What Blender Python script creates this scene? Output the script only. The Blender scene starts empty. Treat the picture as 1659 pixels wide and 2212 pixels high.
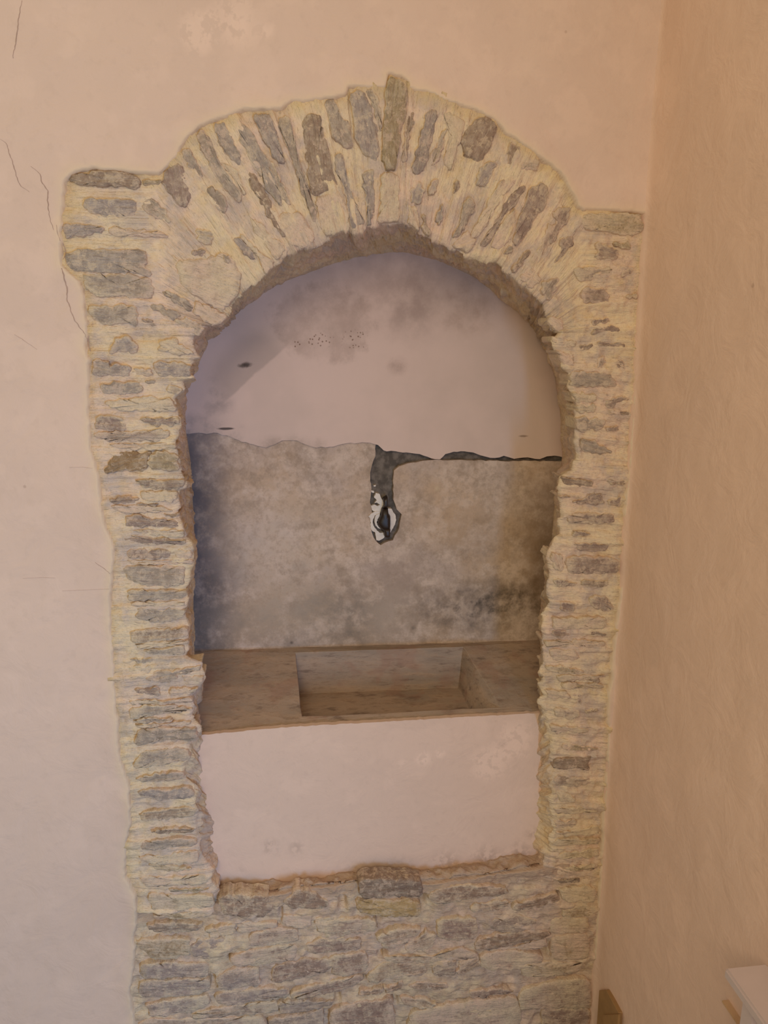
import bpy, bmesh, math, random
import numpy as np
from mathutils import Vector, noise as mnoise

random.seed(7)
SC = bpy.context.scene
COL = SC.collection

# ------------------------------------------------------------------ camera
W, H, F = 1659.0, 2212.0, 1660.0
D, CAMZ = 1.40, 1.60
PITCH, YAW = math.radians(12.0), math.radians(7.0)
CAM = Vector((0.0, -D, CAMZ))
FWD = Vector((math.sin(YAW)*math.cos(PITCH), math.cos(YAW)*math.cos(PITCH), -math.sin(PITCH)))
RGT = Vector((math.cos(YAW), -math.sin(YAW), 0.0))
UPV = RGT.cross(FWD)
cam_d = bpy.data.cameras.new('camera')
cam_d.sensor_fit = 'VERTICAL'; cam_d.sensor_height = 24.0
cam_d.lens = 24.0*F/H
cam_d.clip_start = 0.02
cam = bpy.data.objects.new('camera', cam_d); COL.objects.link(cam)
cam.location = CAM
cam.rotation_euler = (math.pi/2 - PITCH, 0.0, -YAW)
SC.camera = cam

def ray(px, py):
    return FWD + RGT*((px-W/2)/F) - UPV*((py-H/2)/F)
def P(px, py, y=0.0):
    d = ray(px, py); t = (y + D)/d.y
    return CAM + d*t
def PX(px, py, x):
    d = ray(px, py); t = (x - CAM.x)/d.x
    return CAM + d*t

# ------------------------------------------------------------------ light
def srgb(r, g, b):
    f = lambda c: (c/255.0/12.92) if c <= 10.31 else ((c/255.0+0.055)/1.055)**2.4
    return (f(r), f(g), f(b))

wd = bpy.data.worlds.new('world'); SC.world = wd
wd.use_nodes = True
wd.node_tree.nodes['Background'].inputs[0].default_value = (1.0, 0.875, 0.58, 1)
wd.node_tree.nodes['Background'].inputs[1].default_value = 0.46

def area_light(name, loc, target, size, size_y, power, color):
    l = bpy.data.lights.new(name, 'AREA'); l.shape = 'RECTANGLE'
    l.size = size; l.size_y = size_y; l.energy = power; l.color = color
    o = bpy.data.objects.new(name, l); COL.objects.link(o)
    o.location = loc
    o.rotation_euler = (Vector(target)-Vector(loc)).to_track_quat('-Z', 'Y').to_euler()
    return o
# ceiling lamp, high behind the camera
area_light('ceiling_lamp', (-0.35, -2.5, 2.25), (0.0, 0.0, 1.3), 0.8, 0.8, 19.5, (1.0, 0.83, 0.60))
# daylight from a window in the right wall, behind the camera
area_light('window_daylight', (0.62, -2.2, 0.80), (-1.0, -1.9, 0.70), 1.2, 1.0, 60.0, (0.24, 0.53, 1.0))
SC.view_settings.view_transform = 'Standard'
SC.view_settings.look = 'None'
SC.view_settings.gamma = 1.0
SC.view_settings.use_curve_mapping = False
SC.view_settings.exposure = 0.0

# ------------------------------------------------------------------ noise helpers (numpy)
def _hash(ix, iy, seed):
    n = (ix.astype(np.int64)*374761393 + iy.astype(np.int64)*668265263 + seed*1442695041) & 0x7fffffff
    n = ((n ^ (n >> 13))*1274126177) & 0x7fffffff
    n = n ^ (n >> 16)
    return (n & 0xffff)/65535.0
def vnoise(x, y, seed=0):
    ix, iy = np.floor(x), np.floor(y)
    fx, fy = x-ix, y-iy
    fx = fx*fx*(3-2*fx); fy = fy*fy*(3-2*fy)
    a = _hash(ix, iy, seed); b = _hash(ix+1, iy, seed)
    c = _hash(ix, iy+1, seed); d = _hash(ix+1, iy+1, seed)
    return (a*(1-fx)+b*fx)*(1-fy) + (c*(1-fx)+d*fx)*fy - 0.5
def fbm(x, y, oct=4, seed=0):
    s = np.zeros_like(x); a = 1.0
    for o in range(oct):
        s += a*vnoise(x*2**o, y*2**o, seed+o*17); a *= 0.5
    return s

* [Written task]
Extract the full listing exactly, with the pictures left out.

* [Solution to this problem]
What Blender Python script creates this scene? Output the script only. The Blender scene starts empty. Treat the picture as 1659 pixels wide and 2212 pixels high.
import bpy, bmesh, math, random
import numpy as np
from mathutils import Vector, noise as mnoise

random.seed(7)
SC = bpy.context.scene
COL = SC.collection

# ------------------------------------------------------------------ camera
W, H, F = 1659.0, 2212.0, 1660.0
D, CAMZ = 1.40, 1.60
PITCH, YAW = math.radians(12.0), math.radians(7.0)
CAM = Vector((0.0, -D, CAMZ))
FWD = Vector((math.sin(YAW)*math.cos(PITCH), math.cos(YAW)*math.cos(PITCH), -math.sin(PITCH)))
RGT = Vector((math.cos(YAW), -math.sin(YAW), 0.0))
UPV = RGT.cross(FWD)
cam_d = bpy.data.cameras.new('camera')
cam_d.sensor_fit = 'VERTICAL'; cam_d.sensor_height = 24.0
cam_d.lens = 24.0*F/H
cam_d.clip_start = 0.02
cam = bpy.data.objects.new('camera', cam_d); COL.objects.link(cam)
cam.location = CAM
cam.rotation_euler = (math.pi/2 - PITCH, 0.0, -YAW)
SC.camera = cam

def ray(px, py):
    return FWD + RGT*((px-W/2)/F) - UPV*((py-H/2)/F)
def P(px, py, y=0.0):
    d = ray(px, py); t = (y + D)/d.y
    return CAM + d*t
def PX(px, py, x):
    d = ray(px, py); t = (x - CAM.x)/d.x
    return CAM + d*t

# ------------------------------------------------------------------ light
def srgb(r, g, b):
    f = lambda c: (c/255.0/12.92) if c <= 10.31 else ((c/255.0+0.055)/1.055)**2.4
    return (f(r), f(g), f(b))

wd = bpy.data.worlds.new('world'); SC.world = wd
wd.use_nodes = True
wd.node_tree.nodes['Background'].inputs[0].default_value = (1.0, 0.875, 0.58, 1)
wd.node_tree.nodes['Background'].inputs[1].default_value = 0.46

def area_light(name, loc, target, size, size_y, power, color):
    l = bpy.data.lights.new(name, 'AREA'); l.shape = 'RECTANGLE'
    l.size = size; l.size_y = size_y; l.energy = power; l.color = color
    o = bpy.data.objects.new(name, l); COL.objects.link(o)
    o.location = loc
    o.rotation_euler = (Vector(target)-Vector(loc)).to_track_quat('-Z', 'Y').to_euler()
    return o
# ceiling lamp, high behind the camera
area_light('ceiling_lamp', (-0.35, -2.5, 2.25), (0.0, 0.0, 1.3), 0.8, 0.8, 19.5, (1.0, 0.83, 0.60))
# daylight from a window in the right wall, behind the camera
area_light('window_daylight', (0.62, -2.2, 0.80), (-1.0, -1.9, 0.70), 1.2, 1.0, 60.0, (0.24, 0.53, 1.0))
SC.view_settings.view_transform = 'Standard'
SC.view_settings.look = 'None'
SC.view_settings.gamma = 1.0
SC.view_settings.use_curve_mapping = False
SC.view_settings.exposure = 0.0

# ------------------------------------------------------------------ noise helpers (numpy)
def _hash(ix, iy, seed):
    n = (ix.astype(np.int64)*374761393 + iy.astype(np.int64)*668265263 + seed*1442695041) & 0x7fffffff
    n = ((n ^ (n >> 13))*1274126177) & 0x7fffffff
    n = n ^ (n >> 16)
    return (n & 0xffff)/65535.0
def vnoise(x, y, seed=0):
    ix, iy = np.floor(x), np.floor(y)
    fx, fy = x-ix, y-iy
    fx = fx*fx*(3-2*fx); fy = fy*fy*(3-2*fy)
    a = _hash(ix, iy, seed); b = _hash(ix+1, iy, seed)
    c = _hash(ix, iy+1, seed); d = _hash(ix+1, iy+1, seed)
    return (a*(1-fx)+b*fx)*(1-fy) + (c*(1-fx)+d*fx)*fy - 0.5
def fbm(x, y, oct=4, seed=0):
    s = np.zeros_like(x); a = 1.0
    for o in range(oct):
        s += a*vnoise(x*2**o, y*2**o, seed+o*17); a *= 0.5
    return s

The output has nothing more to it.